サラリーマンの多くは所得税や住民税を源泉徴収されている。つまり、年収1000万円に対するこだわりはあっても、それに伴いどれだけ税負担が増えたのかということについては無関心になりがちだ。だからこそ、ターゲットにされているのだ。


サラリーマンの家計は脆弱

1000万円を超える収入があるのに、なぜかお金が貯まらない。年収1000万円の多くのサラリーマンはそう感じているはずだ。先に述べたように、知らず知らずの間に税負担が増えていることも一因だが、根本的な問題を抱えている年収1000万円世帯が非常に多いことが挙げられる。

人より稼いでいるから、少しくらい贅沢しても大丈夫」多くの人がそんな甘い誘惑に負け、支出がだんだんと膨らんでいくのだ。

子供の教育費が聖域化しており、無秩序に教育に関連する支出が増加している世帯も多いのではないだろうか。家や自動車、さらに保険など大きな固定資産に対する節約意識が希薄な世帯も多く見られる。また、40代以上のいわゆるバブル世代は再びバブルの恩恵を受けられるようなことは無いと頭では分かっていても、贅沢をなかなか止められないというケースがあるようだ。
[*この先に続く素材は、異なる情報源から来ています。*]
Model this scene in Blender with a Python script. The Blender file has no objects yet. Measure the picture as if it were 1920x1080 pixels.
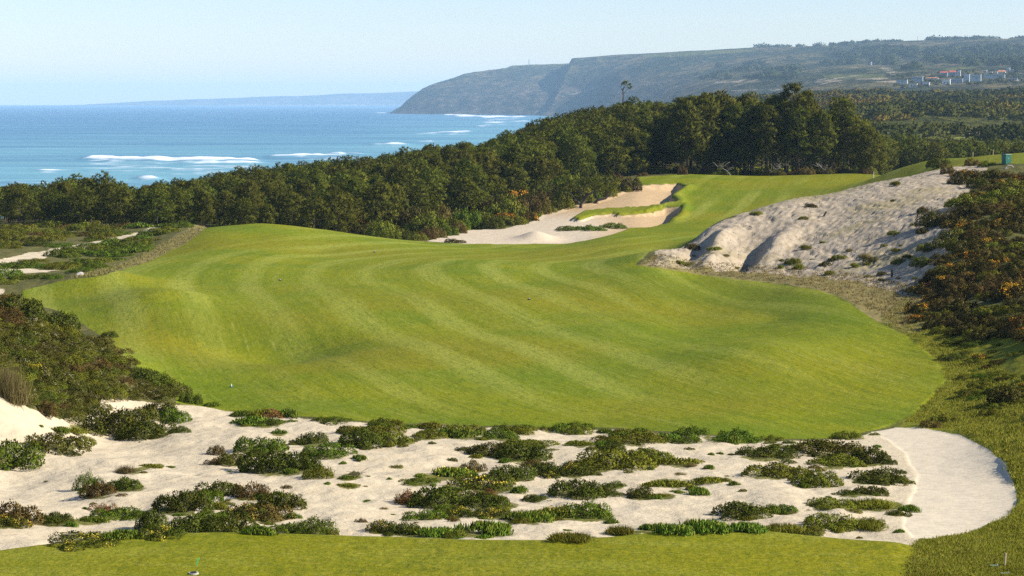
import bpy, math, random
import numpy as np
from mathutils import Vector

random.seed(7)
RNG = np.random.default_rng(11)
scene = bpy.context.scene
COL = scene.collection
R = math.radians

# ------------------------------------------------------------------ camera, sky, sun, exposure
F, Y0, CX = 3850.0, 190.0, 960.0          # focal length and eye level, in photograph pixels
EYE = 40.0                                # eye height above the sea
cam_d = bpy.data.cameras.new('camera')
cam = bpy.data.objects.new('camera', cam_d)
COL.objects.link(cam)
cam.location = (0, 0, EYE)
cam.rotation_euler = (R(90), 0, 0)
cam_d.sensor_width = 36.0
cam_d.lens = 36.0 * F / 1920.0
cam_d.shift_y = -(540.0 - Y0) / 1920.0
cam_d.clip_start = 0.5
cam_d.clip_end = 60000.0
scene.camera = cam

SUN_EL, SUN_BACK = 32.0, 10.0
sv = Vector((math.cos(R(SUN_EL)) * math.cos(R(SUN_BACK)), -math.cos(R(SUN_EL)) * math.sin(R(SUN_BACK)), math.sin(R(SUN_EL))))
world = bpy.data.worlds.new('World')
scene.world = world
world.use_nodes = True
wn = world.node_tree
bg = wn.nodes['Background']
sky = wn.nodes.new('ShaderNodeTexSky')
sky.sky_type = 'NISHITA'
sky.sun_disc = False
sky.sun_elevation = R(SUN_EL)
sky.sun_rotation = math.atan2(sv.x, sv.y)
sky.air_density = 1.0
sky.dust_density = 0.15
sky.ozone_density = 3.0
sky.altitude = 0
tintn = wn.nodes.new('ShaderNodeMix'); tintn.data_type = 'RGBA'; tintn.blend_type = 'MULTIPLY'; tintn.inputs[0].default_value = 1.0
wn.links.new(sky.outputs[0], tintn.inputs[6]); tintn.inputs[7].default_value = (1.0, .985, 1.12, 1)
wn.links.new(tintn.outputs[2], bg.inputs[0])
bg.inputs[1].default_value = 0.08
sun_d = bpy.data.lights.new('sun', 'SUN')
sun_d.energy = 5.0
sun_d.angle = R(0.5)
sun_d.color = (1.0, 0.93, 0.82)
sun = bpy.data.objects.new('sun', sun_d)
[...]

このような贅沢は少しずつ家計を圧迫することになる。かつては年功序列と終身雇用により守られていた1000万円世帯も今後はその保障がない。「ホワイトカラーエグゼンプション」、いわゆる「残業代ゼロ」制度は脆弱な1000万円世帯の家計圧迫に拍車をかけることになるかもしれない。このままでは1000万円世帯の老後には破綻が訪れる可能性が高いのだ。

余裕のあるうちに不動産投資を!

こうした1000万円を超える年収のあるサラリーマンこそ不動産投資を検討すべきだろう。ワンルームマンション投資でも良い。とにかく、給料以外の収入を得られるようにすることが大切だ。

なぜ不動産投資を勧めるかというと、不動産投資にはさまざまなメリットがあるからだ。特にサラリーマンの場合には不動産所得の赤字を給与所得から控除できるというメリットがある。

不動産投資を行えば、その所得は当然課税されることになるが、赤字をうまく利用することが可能となる。借入金の返済も出来ないような赤字は論外だが、不動産収入から減価償却費や諸経費を控除すれば赤字になるよう、うまく物件を選択すると良いだろう。

しかし、次第に減価償却費も減少していくため損益通算の効果は薄くなってしまう。そのため、どのタイミングで不動産投資を始めるのかも重要なポイントになる。給料がピークを迎える時期や、退職など今後のライフイベントと関連づけて不動産投資を考える必要があるだろう。

例として、物件取得に融資を利用すれば、生命保険代わりにできる。多くの場合、物件取得の融資には団体信用生命保険への加入が条件となる。

万が一の場合には保険金により借入金を返済するための保険だが、これによりローン残債はすべてなくなり、遺族が物件を手にすることができる。本人の生死に関係なく不動産収入が入ってくるため、生命保険代わりとしても不動産投資は有効というわけだ。

不動産投資には長期的な計画が必要となる。物件の周辺環境や景気動向によっても収益は大きく変わってくるだろう。細かな計画と長期的な収支計画が必要なことは言うまでもないが、退職が間近に迫ってから不動産投資を検討しても、もはや大きな効果は得られない可能性がある。

具体的には収入がピークを迎える次期に、できる限り不動産所得の赤字が多くなるようにして節税効果を最大限に利用したい。そして、退職後には不動産所得で年金収入を補うことができるよう退職金による借入金の繰上返済なども検討すべきだろう。そのため余裕があるうちに検討することが肝心といえる。